I bought my Traction Masters bars from the guy who designed them in the day. Mine have a bracket that welds to the frame and the instructions were very specific about welding them on with the car at ride height. Nevertheless they do bind occasionally, especially when the axle is tilted to one side or another. I haven't seen a set up like yours where the bar bolts to a bracket on the spring perch. I think the longer length makes them less likely to bind.
Lynn

brushwolf

Though idt geometry is really my strong suit, I would think that the closer the pivot point axis is vertically on the front of the spring and the traction bar, the greater the up and down movement range of those two relatively horizontal components should be before either component can restrict the movement of the other.

Though the spring becomes longer as it flattens and shorter again as it rebounds or is under torque tension, those dimensional changes should still be taken up by the shackles moving forward and backward anyway. IDK, but the nice thing about that is I can bolt it on and leave it to weld until the car is together and I am satisfied with ride height.

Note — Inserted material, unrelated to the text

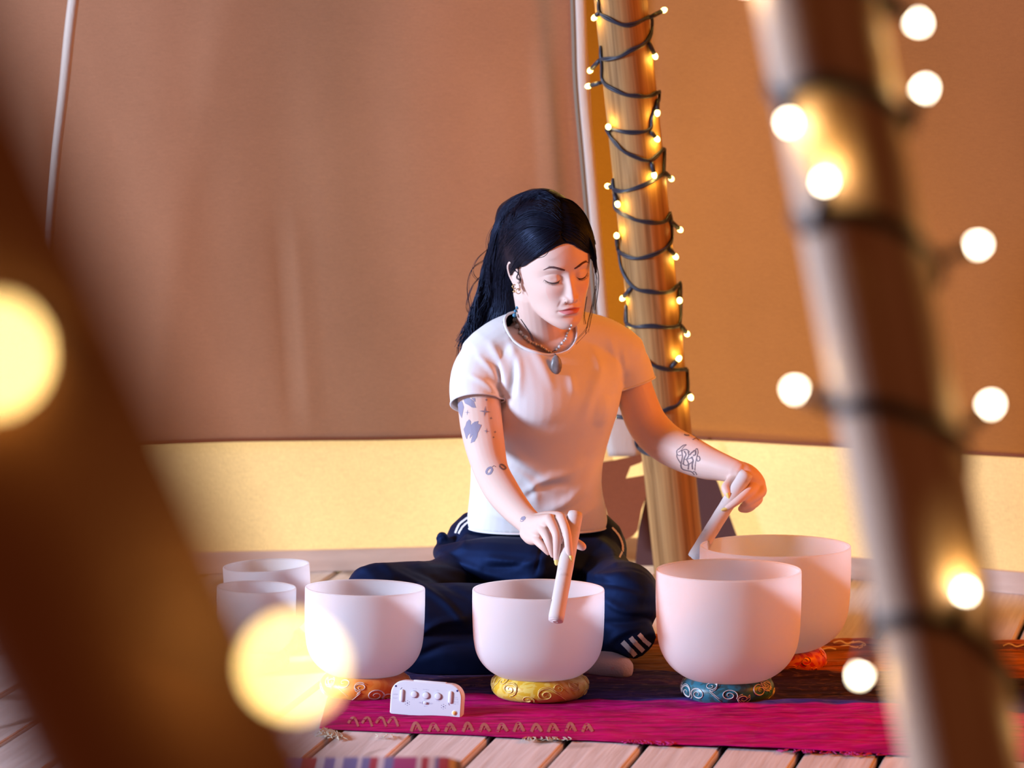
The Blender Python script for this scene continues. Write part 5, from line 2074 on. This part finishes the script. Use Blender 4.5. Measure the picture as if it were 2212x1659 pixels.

Found an online bolt supplier that has good prices and a very intuitive website allowing any quantity of any item (yes you can order one 3/8" washer if you want). Shipping is pretty cheap too. Ordered some grade 8 hardware to get longer front spring eye bolts.   https://www.boltdepot.com/about/Default.aspx

Looks like the original bolts are 4" long, so ordered 4 1/2" long which should leave me with 1/4" exposed threads even with the bracket on there. While waiting for those I started putting fuel and brake lines together. 

Don't know what I did with the brass brake line tee off the axle in 1994 when I took it off while still living in the city either. Have to go scavenge one off some other axle out back. I must have some more parts boxes for this car somewhere cuz went thru lots of boxes and cans, yet noticed I also can't find my convertible top tacking strips for under the rear curtain either. There is a 58 convertible parts car out back that still has those, on a worst case basis though.

51 Victoria
55 Crown Victoria
55 Dodge Royal 2 Dr hdtp
56 Mercury Montclair 2 dr hdtp
57 Ford Sunliner
57 Ford Skyliner
57 Chev Bel Air 2 dr hdtp
57 Dodge Custom Royal 2 dr hdtp (factory hemi)
58 Ford Skyliner
58 Fairlane 500 4 dr
59 Thunderbird
60 Impala 2 dr hdtp
61 Galaxie Sunliner
62 Thunderbird

gasman826

If you step back and squint at Traction Masters, they will form a four-link.  The main leaf is the top link and the Traction Master as the lower bar.  Making the distance between the main leaf and the rear TM bolt center the same as the front of the leaf to the front TM bolt the same measurement will for a more parallel four-link with the least binding.  I made TM clones because I wanted adjustment.  Even with the initial install at curb height, a violent, second gear shift would result in a side kick from the rear end.  A couple of twists on the adjustable bars and the side kick was resolved.